Saturday, June 30, 2007

My Frying Pan (including recipe)

After fifteen years of intensive use, the handle of the solid stainless steel frying pan my mom once bought me, broke off. And if she had to buy it to me, it means I couldn't afford it so these things must be expensive. Then not much later I found this very nice piece.

At the time, I wasn't even as much an active curb shopper as I am now. I just went on an errand in the morning and saw it. As I didn't want to go in the shop with a slightly dirty pan in my bag, I left it and went quickly on my way, hoping it would be still there when I returned. It was and after a thorough but quick cleaning job it looked as shiny as on this picture. I've had it for years now and it seems it's going to last a lifetime. I love the smooth surface of it (my old one had a grid-pattern on the bottom), and for me it cooks as great as a teflon-pan - shitty things you have to replace every two years. By the way the kettle is also a curb find. The cooker is a second-hand which I bought over fifteen years ago, when it must have been at least twenty years old already. The fun is I replaced many broken or missing parts of it with street finds (easy because it's a standard model that was mass-produced in the sixties and seventies).
Now to make this post a bit more crafty, here's one of my favourite recipes I cook in that pan. Completely in the spirit of my blog, it's a tasteful way to finish up old bread. More or less my personal variation on French toast (but with an Italian touch), but I call it a bread-omelette.

You need:
Olive oil (margerine, butter or another oil is ok, but for me the Italian taste the olive oil gives in combination with the tomato and garlic, is what makes this recipe really work for me), two eggs (three if they are very small), 1 tomato, 1 fairly large clove of garlic (or more if you like), herbs (chives, persil, pizza-mix, or whatever you think would be nice), salt and pepper and of course, two slices of stale bread (the heels are also fine).
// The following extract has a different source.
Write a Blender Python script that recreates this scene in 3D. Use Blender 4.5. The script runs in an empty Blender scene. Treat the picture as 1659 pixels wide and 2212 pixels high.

Cut the bread in cubes of about half an inch, cut up or press the garlic, cut the tomato in very small parts (important because it has to 'integrate' in the mix - I slice the tomato in two directions as if it were an onion), and mix everything up with the eggs in a bowl. Stir firmly. The bread has to suck up all the egg and it's ok if it starts to crumb. In fact, the more the better, because then it will stick together better. (You can add milk here, as all French toast and omelette recipes prescribe, but I don't like milk and I think that's exactly what makes such egg recipes so heavy. Just try it my way one time and then decide for yourself.) Add the seasoning. Heat up the oil in your casserole or frying pan, then turn down the heat. Add your mixture and spread it out as if it were a pancake. Not really neccessary but it helps: cover the pan with a lid if you have one that fits. Now leave it for 10-15 minutes (still on the lowest heat). Then turn the omelette (for that I cut it in halves) and bake for another five minutes.

Served on one of my late grandma's large plates (1920's or 1930's). It's a complete lunch for one, but makes up to four portions if served with other food. Bon appetit!